TASK DIRECTIONS: Look through the data and write out every line with the word "scene" in it.

-------------------------

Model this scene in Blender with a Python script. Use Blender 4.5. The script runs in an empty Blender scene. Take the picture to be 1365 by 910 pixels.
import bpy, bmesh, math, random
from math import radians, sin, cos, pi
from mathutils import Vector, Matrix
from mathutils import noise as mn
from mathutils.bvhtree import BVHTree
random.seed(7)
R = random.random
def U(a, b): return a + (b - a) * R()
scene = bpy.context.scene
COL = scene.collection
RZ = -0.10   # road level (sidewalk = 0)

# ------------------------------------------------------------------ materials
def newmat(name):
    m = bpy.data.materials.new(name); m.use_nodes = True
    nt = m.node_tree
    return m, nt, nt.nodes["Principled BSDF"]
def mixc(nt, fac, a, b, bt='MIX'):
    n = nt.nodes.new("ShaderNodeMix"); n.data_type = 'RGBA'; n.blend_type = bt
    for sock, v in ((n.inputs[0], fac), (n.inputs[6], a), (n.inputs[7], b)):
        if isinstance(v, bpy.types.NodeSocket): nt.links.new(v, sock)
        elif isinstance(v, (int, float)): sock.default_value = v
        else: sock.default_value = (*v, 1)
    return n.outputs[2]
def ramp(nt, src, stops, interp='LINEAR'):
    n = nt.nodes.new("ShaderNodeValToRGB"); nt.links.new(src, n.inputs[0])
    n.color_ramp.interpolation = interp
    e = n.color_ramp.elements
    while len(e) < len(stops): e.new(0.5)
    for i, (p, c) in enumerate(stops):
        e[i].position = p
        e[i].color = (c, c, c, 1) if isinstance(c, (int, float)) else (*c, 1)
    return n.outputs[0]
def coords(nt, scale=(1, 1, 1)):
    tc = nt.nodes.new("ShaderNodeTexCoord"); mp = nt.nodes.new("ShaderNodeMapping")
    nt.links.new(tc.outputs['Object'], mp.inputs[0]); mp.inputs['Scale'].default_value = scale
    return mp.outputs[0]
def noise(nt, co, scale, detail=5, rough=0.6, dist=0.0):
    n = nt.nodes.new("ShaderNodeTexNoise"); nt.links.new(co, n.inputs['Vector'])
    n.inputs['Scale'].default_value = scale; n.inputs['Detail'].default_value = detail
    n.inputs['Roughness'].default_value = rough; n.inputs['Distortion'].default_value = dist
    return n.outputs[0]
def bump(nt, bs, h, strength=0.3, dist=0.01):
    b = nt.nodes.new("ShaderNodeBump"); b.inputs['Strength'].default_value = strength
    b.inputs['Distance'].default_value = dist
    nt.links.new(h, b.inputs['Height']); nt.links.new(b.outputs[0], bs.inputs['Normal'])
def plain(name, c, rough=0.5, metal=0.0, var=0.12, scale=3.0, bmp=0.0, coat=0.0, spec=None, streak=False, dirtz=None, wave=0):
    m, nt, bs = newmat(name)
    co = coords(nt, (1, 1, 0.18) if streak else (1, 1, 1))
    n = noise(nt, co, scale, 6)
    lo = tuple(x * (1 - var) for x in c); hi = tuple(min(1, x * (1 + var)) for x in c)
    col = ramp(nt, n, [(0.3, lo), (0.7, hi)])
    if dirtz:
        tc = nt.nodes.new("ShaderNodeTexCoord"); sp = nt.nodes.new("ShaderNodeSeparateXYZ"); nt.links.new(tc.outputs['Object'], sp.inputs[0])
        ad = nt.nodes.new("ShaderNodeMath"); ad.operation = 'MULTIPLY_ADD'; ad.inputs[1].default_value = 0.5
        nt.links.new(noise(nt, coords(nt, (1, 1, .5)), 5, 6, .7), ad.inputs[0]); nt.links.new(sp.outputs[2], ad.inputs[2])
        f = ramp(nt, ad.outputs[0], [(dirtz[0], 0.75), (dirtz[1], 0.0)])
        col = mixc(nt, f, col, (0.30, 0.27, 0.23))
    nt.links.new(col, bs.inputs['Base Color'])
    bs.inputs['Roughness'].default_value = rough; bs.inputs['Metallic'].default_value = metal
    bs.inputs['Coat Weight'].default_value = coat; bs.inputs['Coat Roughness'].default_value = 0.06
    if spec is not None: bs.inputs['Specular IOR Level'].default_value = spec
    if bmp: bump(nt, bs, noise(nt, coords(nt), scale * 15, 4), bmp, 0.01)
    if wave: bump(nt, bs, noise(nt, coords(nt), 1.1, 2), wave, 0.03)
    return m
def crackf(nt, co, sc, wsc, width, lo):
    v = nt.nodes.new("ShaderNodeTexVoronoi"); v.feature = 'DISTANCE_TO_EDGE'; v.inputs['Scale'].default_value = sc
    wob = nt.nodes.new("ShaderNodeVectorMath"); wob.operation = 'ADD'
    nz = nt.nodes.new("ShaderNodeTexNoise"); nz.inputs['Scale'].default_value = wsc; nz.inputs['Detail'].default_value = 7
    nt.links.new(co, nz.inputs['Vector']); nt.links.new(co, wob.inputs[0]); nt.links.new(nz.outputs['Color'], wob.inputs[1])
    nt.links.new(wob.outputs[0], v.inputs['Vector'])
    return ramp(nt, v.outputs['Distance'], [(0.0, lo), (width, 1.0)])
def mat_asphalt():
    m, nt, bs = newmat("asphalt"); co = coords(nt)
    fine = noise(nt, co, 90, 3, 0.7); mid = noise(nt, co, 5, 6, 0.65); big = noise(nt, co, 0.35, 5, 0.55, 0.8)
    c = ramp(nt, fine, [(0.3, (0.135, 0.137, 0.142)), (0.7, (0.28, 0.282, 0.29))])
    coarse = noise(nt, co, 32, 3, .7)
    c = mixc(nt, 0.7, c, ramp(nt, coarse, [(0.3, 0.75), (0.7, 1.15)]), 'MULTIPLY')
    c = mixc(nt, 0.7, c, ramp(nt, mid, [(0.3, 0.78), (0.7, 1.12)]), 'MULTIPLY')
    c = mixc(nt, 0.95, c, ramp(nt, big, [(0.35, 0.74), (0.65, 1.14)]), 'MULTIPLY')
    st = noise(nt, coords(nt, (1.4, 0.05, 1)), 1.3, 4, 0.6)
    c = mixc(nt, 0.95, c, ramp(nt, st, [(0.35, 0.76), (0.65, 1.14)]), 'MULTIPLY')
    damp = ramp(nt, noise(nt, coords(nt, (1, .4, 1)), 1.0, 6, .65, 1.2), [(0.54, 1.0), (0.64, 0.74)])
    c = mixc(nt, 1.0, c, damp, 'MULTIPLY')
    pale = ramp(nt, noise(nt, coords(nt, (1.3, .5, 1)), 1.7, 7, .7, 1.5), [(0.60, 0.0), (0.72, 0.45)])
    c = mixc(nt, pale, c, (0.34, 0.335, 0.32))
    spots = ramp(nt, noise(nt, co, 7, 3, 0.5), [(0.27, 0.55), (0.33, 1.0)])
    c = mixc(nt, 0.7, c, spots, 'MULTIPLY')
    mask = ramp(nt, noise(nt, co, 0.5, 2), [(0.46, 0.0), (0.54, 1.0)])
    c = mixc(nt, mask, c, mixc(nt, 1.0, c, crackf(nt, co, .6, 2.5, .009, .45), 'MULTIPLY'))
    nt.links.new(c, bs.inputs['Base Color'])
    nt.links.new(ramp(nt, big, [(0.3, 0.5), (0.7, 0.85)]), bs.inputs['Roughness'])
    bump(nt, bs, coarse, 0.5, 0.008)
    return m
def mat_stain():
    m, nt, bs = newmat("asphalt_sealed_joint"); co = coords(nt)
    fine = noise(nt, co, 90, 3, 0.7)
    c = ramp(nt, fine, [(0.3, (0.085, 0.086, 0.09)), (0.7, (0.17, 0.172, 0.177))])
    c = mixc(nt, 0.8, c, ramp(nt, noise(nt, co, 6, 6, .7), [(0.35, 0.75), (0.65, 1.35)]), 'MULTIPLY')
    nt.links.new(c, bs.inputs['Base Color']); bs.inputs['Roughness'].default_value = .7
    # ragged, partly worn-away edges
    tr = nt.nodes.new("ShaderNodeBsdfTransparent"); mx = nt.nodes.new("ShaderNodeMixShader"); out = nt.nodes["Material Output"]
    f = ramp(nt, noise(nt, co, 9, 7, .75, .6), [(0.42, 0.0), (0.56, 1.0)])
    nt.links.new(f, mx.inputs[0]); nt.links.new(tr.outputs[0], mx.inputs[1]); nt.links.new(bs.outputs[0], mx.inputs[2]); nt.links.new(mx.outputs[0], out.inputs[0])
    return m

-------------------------

OUTPUT BELOW:
Model this scene in Blender with a Python script. Use Blender 4.5. The script runs in an empty Blender scene. Take the picture to be 1365 by 910 pixels.
scene = bpy.context.scene
COL = scene.collection